Records with scene code
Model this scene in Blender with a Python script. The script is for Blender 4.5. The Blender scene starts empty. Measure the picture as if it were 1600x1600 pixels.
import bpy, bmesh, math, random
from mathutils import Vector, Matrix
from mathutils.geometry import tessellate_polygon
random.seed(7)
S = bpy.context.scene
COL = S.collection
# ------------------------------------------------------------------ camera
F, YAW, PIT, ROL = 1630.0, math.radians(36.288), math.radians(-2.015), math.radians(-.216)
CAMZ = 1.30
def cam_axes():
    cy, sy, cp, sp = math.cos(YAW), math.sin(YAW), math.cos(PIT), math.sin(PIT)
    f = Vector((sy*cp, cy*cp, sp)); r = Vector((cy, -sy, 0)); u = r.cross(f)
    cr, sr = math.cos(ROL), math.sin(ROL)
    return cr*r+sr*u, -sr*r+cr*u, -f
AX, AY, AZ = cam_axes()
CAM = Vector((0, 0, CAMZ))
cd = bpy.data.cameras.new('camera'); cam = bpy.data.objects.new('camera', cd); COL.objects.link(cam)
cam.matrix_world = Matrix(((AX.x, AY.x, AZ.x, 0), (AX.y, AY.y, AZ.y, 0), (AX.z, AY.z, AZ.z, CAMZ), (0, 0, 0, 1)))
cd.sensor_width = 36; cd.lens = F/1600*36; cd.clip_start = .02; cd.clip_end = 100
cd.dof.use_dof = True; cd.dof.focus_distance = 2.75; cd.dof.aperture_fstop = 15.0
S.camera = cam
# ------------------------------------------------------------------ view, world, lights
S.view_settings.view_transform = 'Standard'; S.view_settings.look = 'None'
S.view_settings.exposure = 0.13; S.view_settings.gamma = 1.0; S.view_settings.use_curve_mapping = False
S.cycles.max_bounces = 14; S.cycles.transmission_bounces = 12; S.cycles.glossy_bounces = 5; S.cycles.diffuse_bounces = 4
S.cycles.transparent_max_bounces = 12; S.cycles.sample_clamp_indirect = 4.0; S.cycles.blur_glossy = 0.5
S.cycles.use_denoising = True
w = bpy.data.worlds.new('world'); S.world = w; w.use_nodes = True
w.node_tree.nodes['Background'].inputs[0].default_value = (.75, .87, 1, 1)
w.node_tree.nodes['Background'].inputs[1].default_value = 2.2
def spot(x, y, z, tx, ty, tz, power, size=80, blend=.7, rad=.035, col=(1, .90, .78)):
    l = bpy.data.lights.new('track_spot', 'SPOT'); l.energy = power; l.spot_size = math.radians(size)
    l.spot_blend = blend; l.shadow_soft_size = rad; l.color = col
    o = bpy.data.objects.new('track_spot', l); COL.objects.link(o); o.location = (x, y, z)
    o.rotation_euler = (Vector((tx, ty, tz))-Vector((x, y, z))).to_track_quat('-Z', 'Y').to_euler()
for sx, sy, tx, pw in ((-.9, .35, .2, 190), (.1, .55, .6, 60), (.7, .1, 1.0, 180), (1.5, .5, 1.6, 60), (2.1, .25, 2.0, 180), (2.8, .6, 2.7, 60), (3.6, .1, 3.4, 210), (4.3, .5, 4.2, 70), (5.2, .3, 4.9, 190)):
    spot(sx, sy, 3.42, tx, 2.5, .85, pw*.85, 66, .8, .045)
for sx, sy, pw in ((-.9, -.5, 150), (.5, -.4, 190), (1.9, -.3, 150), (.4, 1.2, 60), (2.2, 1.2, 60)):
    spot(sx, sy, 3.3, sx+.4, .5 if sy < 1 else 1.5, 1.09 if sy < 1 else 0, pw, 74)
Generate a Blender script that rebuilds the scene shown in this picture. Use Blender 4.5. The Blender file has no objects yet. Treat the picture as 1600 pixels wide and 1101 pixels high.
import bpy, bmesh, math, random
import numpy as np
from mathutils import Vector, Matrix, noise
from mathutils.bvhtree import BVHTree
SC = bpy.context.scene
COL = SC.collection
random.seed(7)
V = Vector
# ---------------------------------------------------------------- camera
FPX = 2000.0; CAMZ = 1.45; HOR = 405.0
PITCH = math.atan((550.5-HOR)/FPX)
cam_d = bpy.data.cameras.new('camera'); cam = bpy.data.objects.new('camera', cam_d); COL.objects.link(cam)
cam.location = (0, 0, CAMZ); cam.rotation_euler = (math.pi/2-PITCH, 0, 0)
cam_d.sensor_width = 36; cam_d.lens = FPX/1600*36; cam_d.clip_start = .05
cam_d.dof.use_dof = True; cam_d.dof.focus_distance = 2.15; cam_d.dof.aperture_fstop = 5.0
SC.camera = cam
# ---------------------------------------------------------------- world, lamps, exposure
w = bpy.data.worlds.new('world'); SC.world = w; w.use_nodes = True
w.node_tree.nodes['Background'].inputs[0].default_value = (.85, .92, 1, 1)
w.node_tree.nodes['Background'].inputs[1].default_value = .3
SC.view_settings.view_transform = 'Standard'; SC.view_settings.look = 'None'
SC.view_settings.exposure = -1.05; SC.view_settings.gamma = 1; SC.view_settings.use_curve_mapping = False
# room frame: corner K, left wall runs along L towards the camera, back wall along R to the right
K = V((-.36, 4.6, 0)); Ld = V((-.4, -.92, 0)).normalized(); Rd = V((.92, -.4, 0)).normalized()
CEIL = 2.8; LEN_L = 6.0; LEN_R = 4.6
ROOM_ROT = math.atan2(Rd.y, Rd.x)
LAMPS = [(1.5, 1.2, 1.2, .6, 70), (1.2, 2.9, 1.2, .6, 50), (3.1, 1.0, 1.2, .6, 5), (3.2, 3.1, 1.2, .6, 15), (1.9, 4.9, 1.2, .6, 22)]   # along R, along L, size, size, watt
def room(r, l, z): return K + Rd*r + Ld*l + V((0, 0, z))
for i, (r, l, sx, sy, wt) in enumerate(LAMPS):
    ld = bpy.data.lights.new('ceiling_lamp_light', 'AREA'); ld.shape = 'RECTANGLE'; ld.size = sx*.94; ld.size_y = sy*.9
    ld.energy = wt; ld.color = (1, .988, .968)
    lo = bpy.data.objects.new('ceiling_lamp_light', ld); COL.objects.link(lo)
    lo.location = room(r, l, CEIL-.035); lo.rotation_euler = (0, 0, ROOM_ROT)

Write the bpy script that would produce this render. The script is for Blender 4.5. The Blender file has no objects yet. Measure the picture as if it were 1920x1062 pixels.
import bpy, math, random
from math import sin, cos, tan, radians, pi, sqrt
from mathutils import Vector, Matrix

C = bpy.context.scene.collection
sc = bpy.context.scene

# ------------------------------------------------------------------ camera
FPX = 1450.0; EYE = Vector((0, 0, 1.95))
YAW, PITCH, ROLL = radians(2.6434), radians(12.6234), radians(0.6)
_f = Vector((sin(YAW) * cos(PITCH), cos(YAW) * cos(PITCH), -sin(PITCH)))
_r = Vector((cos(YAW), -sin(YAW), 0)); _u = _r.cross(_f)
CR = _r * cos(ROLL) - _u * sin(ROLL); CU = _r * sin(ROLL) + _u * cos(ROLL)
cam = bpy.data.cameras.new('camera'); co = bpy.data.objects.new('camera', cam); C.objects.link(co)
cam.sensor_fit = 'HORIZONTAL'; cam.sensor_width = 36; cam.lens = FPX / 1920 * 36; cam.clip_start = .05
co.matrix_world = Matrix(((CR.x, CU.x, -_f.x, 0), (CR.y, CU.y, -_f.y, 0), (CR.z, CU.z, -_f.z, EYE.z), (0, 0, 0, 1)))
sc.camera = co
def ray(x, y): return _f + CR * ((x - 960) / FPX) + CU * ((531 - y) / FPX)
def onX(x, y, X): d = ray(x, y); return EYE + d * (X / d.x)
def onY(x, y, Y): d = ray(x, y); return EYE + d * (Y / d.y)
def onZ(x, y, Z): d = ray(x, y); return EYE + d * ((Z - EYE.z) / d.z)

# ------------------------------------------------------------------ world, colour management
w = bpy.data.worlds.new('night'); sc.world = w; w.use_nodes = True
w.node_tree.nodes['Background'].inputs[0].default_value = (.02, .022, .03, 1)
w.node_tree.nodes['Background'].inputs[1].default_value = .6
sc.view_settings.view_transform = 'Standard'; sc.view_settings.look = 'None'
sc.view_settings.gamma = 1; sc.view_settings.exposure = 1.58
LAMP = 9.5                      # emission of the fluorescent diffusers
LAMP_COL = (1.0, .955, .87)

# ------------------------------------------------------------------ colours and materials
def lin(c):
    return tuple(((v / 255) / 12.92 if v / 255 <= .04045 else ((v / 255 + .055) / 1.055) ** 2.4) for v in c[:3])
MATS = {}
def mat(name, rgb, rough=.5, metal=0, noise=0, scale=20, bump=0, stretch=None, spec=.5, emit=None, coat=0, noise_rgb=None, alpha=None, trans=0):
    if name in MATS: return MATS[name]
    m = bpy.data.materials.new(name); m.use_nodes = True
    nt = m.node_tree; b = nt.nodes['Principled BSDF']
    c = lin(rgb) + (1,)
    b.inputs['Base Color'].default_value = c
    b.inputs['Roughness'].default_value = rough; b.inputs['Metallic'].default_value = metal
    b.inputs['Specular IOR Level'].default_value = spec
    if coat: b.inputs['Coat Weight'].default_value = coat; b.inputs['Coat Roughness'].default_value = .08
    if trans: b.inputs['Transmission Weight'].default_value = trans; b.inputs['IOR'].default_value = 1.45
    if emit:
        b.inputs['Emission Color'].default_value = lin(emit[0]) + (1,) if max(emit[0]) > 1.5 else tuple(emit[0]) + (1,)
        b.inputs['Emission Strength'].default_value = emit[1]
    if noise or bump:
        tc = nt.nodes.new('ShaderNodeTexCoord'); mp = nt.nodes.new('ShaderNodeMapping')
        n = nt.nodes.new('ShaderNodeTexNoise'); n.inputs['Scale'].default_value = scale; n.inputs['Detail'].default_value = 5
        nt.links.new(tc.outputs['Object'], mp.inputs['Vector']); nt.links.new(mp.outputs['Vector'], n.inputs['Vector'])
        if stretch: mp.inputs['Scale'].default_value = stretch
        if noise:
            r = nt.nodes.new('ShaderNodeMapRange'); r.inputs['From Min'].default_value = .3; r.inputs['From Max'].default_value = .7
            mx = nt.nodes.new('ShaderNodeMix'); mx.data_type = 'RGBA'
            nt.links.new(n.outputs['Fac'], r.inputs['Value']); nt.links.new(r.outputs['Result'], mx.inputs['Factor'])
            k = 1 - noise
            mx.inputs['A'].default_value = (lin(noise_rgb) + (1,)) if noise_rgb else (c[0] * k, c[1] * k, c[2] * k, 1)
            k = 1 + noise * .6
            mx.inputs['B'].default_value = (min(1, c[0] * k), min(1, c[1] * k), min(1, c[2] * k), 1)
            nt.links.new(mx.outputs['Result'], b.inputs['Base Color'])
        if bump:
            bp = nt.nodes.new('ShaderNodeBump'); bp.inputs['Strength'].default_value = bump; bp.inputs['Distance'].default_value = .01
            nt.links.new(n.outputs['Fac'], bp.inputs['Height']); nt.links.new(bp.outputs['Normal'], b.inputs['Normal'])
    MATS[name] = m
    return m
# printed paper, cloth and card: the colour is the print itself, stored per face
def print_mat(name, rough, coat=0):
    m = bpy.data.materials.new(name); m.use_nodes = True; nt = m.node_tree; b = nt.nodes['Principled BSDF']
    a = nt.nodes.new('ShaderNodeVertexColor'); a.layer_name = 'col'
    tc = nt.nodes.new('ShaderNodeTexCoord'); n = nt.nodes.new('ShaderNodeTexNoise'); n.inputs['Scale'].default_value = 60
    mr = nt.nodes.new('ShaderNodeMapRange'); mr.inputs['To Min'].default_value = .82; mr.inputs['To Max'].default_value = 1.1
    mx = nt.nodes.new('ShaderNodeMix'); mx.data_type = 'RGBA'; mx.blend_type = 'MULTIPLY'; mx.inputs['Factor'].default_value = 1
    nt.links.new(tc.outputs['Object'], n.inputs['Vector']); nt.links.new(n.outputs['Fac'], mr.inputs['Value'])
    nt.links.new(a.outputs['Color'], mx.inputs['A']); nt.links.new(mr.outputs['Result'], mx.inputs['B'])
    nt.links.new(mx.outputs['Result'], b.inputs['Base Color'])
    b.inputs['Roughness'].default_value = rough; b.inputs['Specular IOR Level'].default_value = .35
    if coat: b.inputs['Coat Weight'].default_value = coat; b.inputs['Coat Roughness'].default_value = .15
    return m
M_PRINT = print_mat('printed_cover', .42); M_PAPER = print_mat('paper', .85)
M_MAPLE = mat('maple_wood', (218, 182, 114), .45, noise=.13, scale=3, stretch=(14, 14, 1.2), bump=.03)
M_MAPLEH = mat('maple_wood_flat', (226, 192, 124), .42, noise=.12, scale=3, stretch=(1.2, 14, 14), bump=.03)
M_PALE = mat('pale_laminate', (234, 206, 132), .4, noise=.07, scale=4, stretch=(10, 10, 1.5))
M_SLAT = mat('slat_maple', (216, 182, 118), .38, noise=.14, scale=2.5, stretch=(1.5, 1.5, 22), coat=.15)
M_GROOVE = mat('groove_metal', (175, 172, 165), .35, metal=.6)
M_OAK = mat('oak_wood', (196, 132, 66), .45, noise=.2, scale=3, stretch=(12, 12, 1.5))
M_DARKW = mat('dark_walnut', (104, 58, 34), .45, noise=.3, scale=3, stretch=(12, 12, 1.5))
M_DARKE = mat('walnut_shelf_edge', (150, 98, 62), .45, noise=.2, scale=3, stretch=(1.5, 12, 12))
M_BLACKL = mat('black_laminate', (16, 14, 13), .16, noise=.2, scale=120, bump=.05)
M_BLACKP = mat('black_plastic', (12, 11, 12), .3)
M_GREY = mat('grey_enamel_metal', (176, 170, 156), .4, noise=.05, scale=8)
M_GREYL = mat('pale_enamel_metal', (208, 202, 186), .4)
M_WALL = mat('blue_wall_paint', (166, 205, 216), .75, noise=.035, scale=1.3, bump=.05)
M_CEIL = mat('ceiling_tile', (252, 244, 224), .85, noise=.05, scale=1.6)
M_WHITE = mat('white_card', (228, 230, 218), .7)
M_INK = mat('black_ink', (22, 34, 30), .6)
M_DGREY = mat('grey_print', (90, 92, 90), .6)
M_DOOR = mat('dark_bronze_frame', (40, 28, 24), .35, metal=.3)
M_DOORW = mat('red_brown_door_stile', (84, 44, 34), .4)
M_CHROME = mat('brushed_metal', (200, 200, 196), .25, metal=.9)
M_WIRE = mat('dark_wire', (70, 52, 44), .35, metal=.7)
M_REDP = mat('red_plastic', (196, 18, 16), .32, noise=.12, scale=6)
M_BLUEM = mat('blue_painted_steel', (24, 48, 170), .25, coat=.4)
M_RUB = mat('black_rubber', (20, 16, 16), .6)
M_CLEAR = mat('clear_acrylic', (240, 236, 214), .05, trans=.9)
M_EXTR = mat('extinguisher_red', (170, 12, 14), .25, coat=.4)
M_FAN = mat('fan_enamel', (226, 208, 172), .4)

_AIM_
Only the lines from the one bearing "Write the bpy" through the one bearing "def onZ(x, y, Z): d" should be repeated, exactly as given.

_OUTPUT OF THE EXERCISE_
Write the bpy script that would produce this render. The script is for Blender 4.5. The Blender file has no objects yet. Measure the picture as if it were 1920x1062 pixels.
import bpy, math, random
from math import sin, cos, tan, radians, pi, sqrt
from mathutils import Vector, Matrix

C = bpy.context.scene.collection
sc = bpy.context.scene

# ------------------------------------------------------------------ camera
FPX = 1450.0; EYE = Vector((0, 0, 1.95))
YAW, PITCH, ROLL = radians(2.6434), radians(12.6234), radians(0.6)
_f = Vector((sin(YAW) * cos(PITCH), cos(YAW) * cos(PITCH), -sin(PITCH)))
_r = Vector((cos(YAW), -sin(YAW), 0)); _u = _r.cross(_f)
CR = _r * cos(ROLL) - _u * sin(ROLL); CU = _r * sin(ROLL) + _u * cos(ROLL)
cam = bpy.data.cameras.new('camera'); co = bpy.data.objects.new('camera', cam); C.objects.link(co)
cam.sensor_fit = 'HORIZONTAL'; cam.sensor_width = 36; cam.lens = FPX / 1920 * 36; cam.clip_start = .05
co.matrix_world = Matrix(((CR.x, CU.x, -_f.x, 0), (CR.y, CU.y, -_f.y, 0), (CR.z, CU.z, -_f.z, EYE.z), (0, 0, 0, 1)))
sc.camera = co
def ray(x, y): return _f + CR * ((x - 960) / FPX) + CU * ((531 - y) / FPX)
def onX(x, y, X): d = ray(x, y); return EYE + d * (X / d.x)
def onY(x, y, Y): d = ray(x, y); return EYE + d * (Y / d.y)
def onZ(x, y, Z): d = ray(x, y); return EYE + d * ((Z - EYE.z) / d.z)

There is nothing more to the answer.